Beside us, two diners were having a house speciality, bo nuong cuon banh trang, or beef wrapped in rice paper, grilled at their table - not on a grill, in fact, but on what looked like the cover of a tagine, heated from inside. Very appealing, but we were already awash with meat and ordered the cha ca la vong, the grilled monkfish (they go crazy for it in Hanoi). It's made before your eyes in a small pan full of dill, spring onion and pre-grilled fish, heated and tossed with shrimp sauce and chilli. The fish was steeped in galangal, saffron and "rice ferment" and tasted odd but delicious, like fish-flavoured cheese.

Unable to stop, we ordered vit sot tieu xanh, or baked duck with jalapeno pepper. It was a substantial skinless breast roasted in a rather oily sauce until it was so tender the fibres were separating; the jalapeno peppers were nothing of the kind, but green peppercorns, cooked until mostly flavourless.

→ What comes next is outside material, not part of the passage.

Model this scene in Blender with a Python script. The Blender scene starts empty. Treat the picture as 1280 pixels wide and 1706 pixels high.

Still to come was the oven-roasted turmeric pork rubbed with lemongrass. While we waited, a dish of aubergines appeared (on the house) and mystified us by bearing no resemblance to the things that go into moussaka; they were yellow-green strips, sweet and melting in the mouth. The waitress Chi explained that, at home, they grilled aubergines on all sides for ages, then removed the skin and sliced the result in sweet chilli sauce. Like everything in this restaurant, it was intriguing, unusual and crazily palatable.

A word about service. I have met kindly waitresses, surly waitresses, flirtatious and sour waitresses, chatty and silent ones, bored and bitchy ones. But I've never known a waitress who asked, "Would you like to try something I've made for supper tonight? It isn't on the menu ..." It was chunks of mackerel marinaded in pickles; boldly spiced, hot and (need I say?) nothing like mackerel. Chi talked us through every dish, described what the locals eat back home in Haiphong, and was a foodie enchantress.

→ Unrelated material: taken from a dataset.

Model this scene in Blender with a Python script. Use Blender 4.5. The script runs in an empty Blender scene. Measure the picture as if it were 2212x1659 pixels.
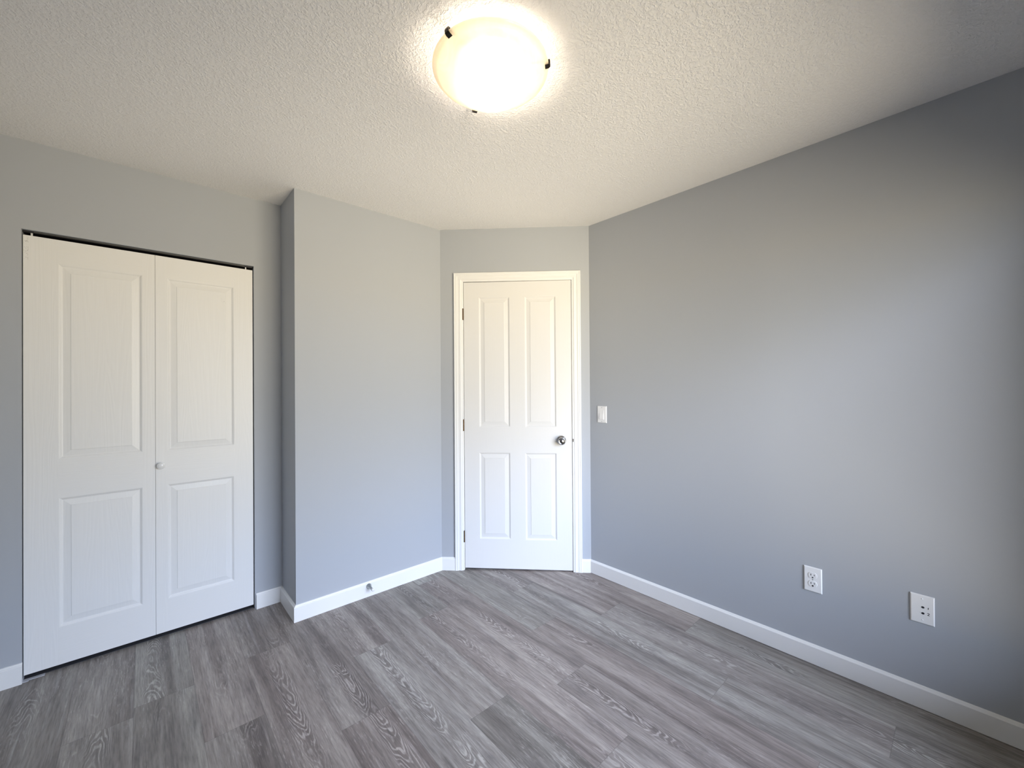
import bpy, bmesh, math, random
from mathutils import Vector, Matrix

SC = bpy.context.scene
COL = SC.collection
PI = math.pi

# ---------------------------------------------------------------- camera
cam_data = bpy.data.cameras.new('camera')
cam = bpy.data.objects.new('camera', cam_data)
COL.objects.link(cam)
cam_data.sensor_fit = 'HORIZONTAL'
cam_data.sensor_width = 36.0
cam_data.lens = 36.0 * 885.2 / 2212.0
cam_data.clip_start = 0.01
_r = Vector((0.74364568, -0.66853875, -0.00685883))
_u = Vector((0.00200999, -0.00802329, 0.99996579))
_f = Vector((0.66857092, 0.74363402, 0.00462273))
cam.matrix_world = Matrix(((_r.x, _u.x, -_f.x, 0.0), (_r.y, _u.y, -_f.y, 0.0),
                           (_r.z, _u.z, -_f.z, 1.31384471), (0, 0, 0, 1)))
SC.camera = cam

# ---------------------------------------------------------------- colour management
SC.view_settings.view_transform = 'Standard'
SC.view_settings.look = 'None'
SC.view_settings.gamma = 1.0
SC.view_settings.use_curve_mapping = False
SC.view_settings.exposure = 0.0
try:
    SC.cycles.use_denoising = True
    SC.cycles.use_adaptive_sampling = True
    SC.cycles.adaptive_threshold = 0.02
    SC.cycles.max_bounces = 10
    SC.cycles.diffuse_bounces = 6
    SC.cycles.sample_clamp_indirect = 8.0
    SC.cycles.caustics_reflective = False
    SC.cycles.caustics_refractive = False
except Exception:
    pass

# ---------------------------------------------------------------- daylight: blue sky, brighter on one side, over warm sunlit ground
SKY_STRENGTH = 20.0
SKY_HIGH = (0.98, 1.08, 1.45)
SKY_LOW = (0.43, 0.485, 0.59)
GROUND = (0.71, 0.595, 0.45)
LAMP_COLOR = (1.0, 0.87, 0.72)
BULB_GLOW = 108.0
BOWL_CLEAR = 0.30
SUN_SIDE = 0.32

world = bpy.data.worlds.new('world')
SC.world = world
world.use_nodes = True
_nt = world.node_tree
_nt.nodes.clear()
_o = _nt.nodes.new('ShaderNodeOutputWorld')
_bg = _nt.nodes.new('ShaderNodeBackground')
_tc = _nt.nodes.new('ShaderNodeTexCoord')
_sx = _nt.nodes.new('ShaderNodeSeparateXYZ')
_cr = _nt.nodes.new('ShaderNodeValToRGB')
_mr = _nt.nodes.new('ShaderNodeMapRange')
_mr.inputs['From Min'].default_value = -1
_mr.inputs['From Max'].default_value = 1
_nt.links.new(_tc.outputs['Generated'], _sx.inputs[0])
_nt.links.new(_sx.outputs['Z'], _mr.inputs['Value'])
_nt.links.new(_mr.outputs[0], _cr.inputs[0])
_az = _nt.nodes.new('ShaderNodeMath'); _az.operation = 'MULTIPLY_ADD'
_az.inputs[1].default_value = -SUN_SIDE
_az.inputs[2].default_value = 1.0
_st = _nt.nodes.new('ShaderNodeMath'); _st.operation = 'MULTIPLY'
_st.inputs[1].default_value = SKY_STRENGTH
_nt.links.new(_sx.outputs['X'], _az.inputs[0])
_nt.links.new(_az.outputs[0], _st.inputs[0])
_nt.links.new(_st.outputs[0], _bg.inputs['Strength'])
_nt.links.new(_cr.outputs[0], _bg.inputs[0])
_nt.links.new(_bg.outputs[0], _o.inputs[0])
_e = _cr.color_ramp.elements
_e[0].position = 0.0
_e[0].color = (*GROUND, 1)
_e[1].position = 1.0
_e[1].color = (*SKY_HIGH, 1)
for _p, _c in ((0.50, GROUND), (0.515, SKY_LOW), (0.585, SKY_LOW), (0.69, SKY_HIGH)):
    _x = _e.new(_p)
    _x.color = (*_c, 1)

# ---------------------------------------------------------------- plan of the room (metres)
H = 2.44
XL, YB = -0.60, -0.45
YC, Y2 = 2.8395, 2.5329
XJ, XB, XR = 0.6339, 1.5896, 2.3404
YD = Y2 - (XR - XB)
TW = 0.115
PLAN = [(XL, YB), (XL, YC), (XJ, YC), (XJ, Y2), (XB, Y2), (XR, YD), (XR, YB)]   # clockwise seen from above
BH, BT = 0.0911, 0.013
WIN_X0, WIN_X1, WIN_Z0, WIN_Z1 = 0.46, 2.14, 0.30, 2.05


def offset_plan(d):
    """plan moved outward by d (negative = into the room), mitred corners"""
    n = len(PLAN)
    lines = []
    for i in range(n):
        a, b = Vector(PLAN[i]), Vector(PLAN[(i + 1) % n])
        t = (b - a).normalized()
        nrm = Vector((-t.y, t.x))                    # outward for clockwise order
        lines.append((a + nrm * d, t))
    out = []
    for i in range(n):
        (p, t), (q, s) = lines[i - 1], lines[i]
        den = t.x * s.y - t.y * s.x
        k = ((q.x - p.x) * s.y - (q.y - p.y) * s.x) / den
        out.append(p + t * k)
    return out


_q = math.sqrt(0.5)
# frames: columns = local x (along), y (into the wall), z (up)
def frame(origin, along, inward):
    return Matrix(((along[0], inward[0], 0, origin[0]), (along[1], inward[1], 0, origin[1]),
                   (0, 0, 1, origin[2]), (0, 0, 0, 1)))


F_CLOSET = frame((0, YC, 0), (1, 0), (0, 1))
F_MID = frame((0, Y2, 0), (1, 0), (0, 1))
F_DOOR = frame((XB, Y2, 0), (_q, -_q), (_q, _q))
F_RIGHT = frame((XR, 0, 0), (0, -1), (1, 0))          # local x = -y
F_BACK = frame((0, YB, 0), (-1, 0), (0, -1))

# ---------------------------------------------------------------- node helpers
class NT:
    def __init__(self, name):
        self.m = bpy.data.materials.new(name)
        self.m.use_nodes = True
        self.t = self.m.node_tree
        self.t.nodes.clear()
        self.out = self.n('ShaderNodeOutputMaterial')

    def n(self, kind, **kw):
        nd = self.t.nodes.new(kind)
        for k, v in kw.items():
            setattr(nd, k, v)
        return nd

    def set(self, sock, v):
        if hasattr(v, 'is_output') or isinstance(v, bpy.types.NodeSocket):
            self.t.links.new(v, sock)
        elif v is not None:
            if isinstance(v, (tuple, list)) and len(v) == 3 and sock.type == 'RGBA':
                v = (*v, 1)
            sock.default_value = v

    def math(self, op, a, b=None, c=None, clamp=False):
        nd = self.n('ShaderNodeMath', operation=op, use_clamp=clamp)
        for i, v in enumerate((a, b, c)):
            if v is not None:
                self.set(nd.inputs[i], v)
        return nd.outputs[0]

    def vmul(self, v, s):
        nd = self.n('ShaderNodeVectorMath', operation='MULTIPLY')
        self.set(nd.inputs[0], v)
        self.set(nd.inputs[1], s)
        return nd.outputs[0]

    def noise(self, vec, scale, detail=2.0, rough=0.5, dist=0.0):
        nd = self.n('ShaderNodeTexNoise')
        self.set(nd.inputs['Vector'], vec)
        nd.inputs['Scale'].default_value = scale
        nd.inputs['Detail'].default_value = detail
        nd.inputs['Roughness'].default_value = rough
        nd.inputs['Distortion'].default_value = dist
        return nd.outputs[0]

    def ramp(self, fac, stops, interp='LINEAR'):
        nd = self.n('ShaderNodeValToRGB')
        nd.color_ramp.interpolation = interp
        e = nd.color_ramp.elements
        while len(e) > 1:
            e.remove(e[-1])
        for i, (p, c) in enumerate(stops):
            if not isinstance(c, (tuple, list)):
                c = (c, c, c)
            el = e[0] if i == 0 else e.new(p)
            el.position = p
            el.color = (*c, 1)
        self.set(nd.inputs[0], fac)
        return nd.outputs[0]

    def mix(self, fac, a, b, mode='MIX'):
        nd = self.n('ShaderNodeMix', data_type='RGBA', blend_type=mode)
        self.set(nd.inputs[0], fac)
        self.set(nd.inputs[6], a)
        self.set(nd.inputs[7], b)
        return nd.outputs[2]

    def bump(self, height, strength=0.3, distance=0.002):
        nd = self.n('ShaderNodeBump')
        nd.inputs['Strength'].default_value = strength
        nd.inputs['Distance'].default_value = distance
        self.set(nd.inputs['Height'], height)
        return nd.outputs[0]

    def principled(self, color, rough=0.5, metal=0.0, spec=0.5, normal=None, **kw):
        nd = self.n('ShaderNodeBsdfPrincipled')
        self.set(nd.inputs['Base Color'], color)
        self.set(nd.inputs['Roughness'], rough)
        self.set(nd.inputs['Metallic'], metal)
        self.set(nd.inputs['Specular IOR Level'], spec)
        if normal is not None:
            self.set(nd.inputs['Normal'], normal)
        for k, v in kw.items():
            self.set(nd.inputs[k.replace('_', ' ')], v)
        self.t.links.new(nd.outputs[0], self.out.inputs[0])
        return nd

    def objco(self):
        return self.n('ShaderNodeTexCoord').outputs['Object']


def mat_paint():
    g = NT('wall_paint')
    co = g.objco()
    h = g.noise(co, 260, 3, 0.6)
    tone = g.noise(co, 1.4, 2)
    c = g.mix(tone, WALL_A, WALL_B)
    g.principled(c, 0.62, 0, 0.25, g.bump(h, 0.10, 0.0008))
    return g.m


def mat_ceiling():
    g = NT('ceiling_texture')
    co = g.objco()
    a = g.noise(co, 120, 3, 0.55, 0.5)
    b = g.noise(co, 52, 2, 0.5, 0.4)
    s = g.math('ADD', a, g.math('MULTIPLY', b, 0.6))
    h = g.ramp(s, [(0.0, 0.0), (0.74, 0.05), (0.88, 0.75), (1.0, 1.0)])
    g.principled(CEIL_COLOR, 0.75, 0, 0.25, g.bump(h, 0.6, 0.0027))
    return g.m


def mat_trim(name, color, rough=0.38):
    g = NT(name)
    co = g.objco()
    h = g.noise(co, 90, 2)
    g.principled(color, rough, 0, 0.4, g.bump(h, 0.05, 0.0006))
    return g.m


def mat_door(name, color, horizontal=False, amount=0.35, scuffs=False):
    """white paint over an embossed wood grain"""
    g = NT(name)
    co = g.objco()
    st = (2.2, 1.0, 30.0) if horizontal else (30.0, 1.0, 2.2)
    v = g.vmul(co, st)
    n1 = g.noise(v, 0.30, 2, 0.5, 0.35)
    rings = g.math('FRACT', g.math('MULTIPLY', n1, 16.0))
    rings = g.math('ABSOLUTE', g.math('SUBTRACT', rings, 0.5))
    st2 = (3.0, 1.0, 240.0) if horizontal else (240.0, 1.0, 3.0)
    fine = g.noise(g.vmul(co, st2), 1.3, 2, 0.6)
    h = g.math('ADD', g.math('MULTIPLY', rings, 1.1), fine)
    c = color
    if scuffs:
        sx = g.n('ShaderNodeSeparateXYZ')
        g.set(sx.inputs[0], co)

        def box(x0, x1, z0, z1):
            a = g.math('GREATER_THAN', sx.outputs[0], x0)
            b = g.math('LESS_THAN', sx.outputs[0], x1)
            d = g.math('GREATER_THAN', sx.outputs[2], z0)
            e = g.math('LESS_THAN', sx.outputs[2], z1)
            return g.math('MULTIPLY', g.math('MULTIPLY', a, b), g.math('MULTIPLY', d, e))
        mk = None
        for (x0, x1, z0, z1, sc, th) in scuffs:
            nz = g.noise(co, sc, 3, 0.7)
            spot = g.math('MULTIPLY', box(x0, x1, z0, z1), g.math('GREATER_THAN', nz, th))
            mk = spot if mk is None else g.math('MAXIMUM', mk, spot)
        c = g.mix(g.math('MULTIPLY', mk, 0.38), color, (0.12, 0.10, 0.085))
    g.principled(c, 0.40, 0, 0.4, g.bump(h, amount, 0.0011))
    return g.m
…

You must try the Viet Grill - a restaurant that experiments with a wild variety of dishes, introduces you to some unearthly flavours, fills you up for days and charms the pants off you. The only downside is presentation: some dishes simply look off-puttingly thrown together. But if you're after the true taste of home-cooking from the other side of the world, you need look no further.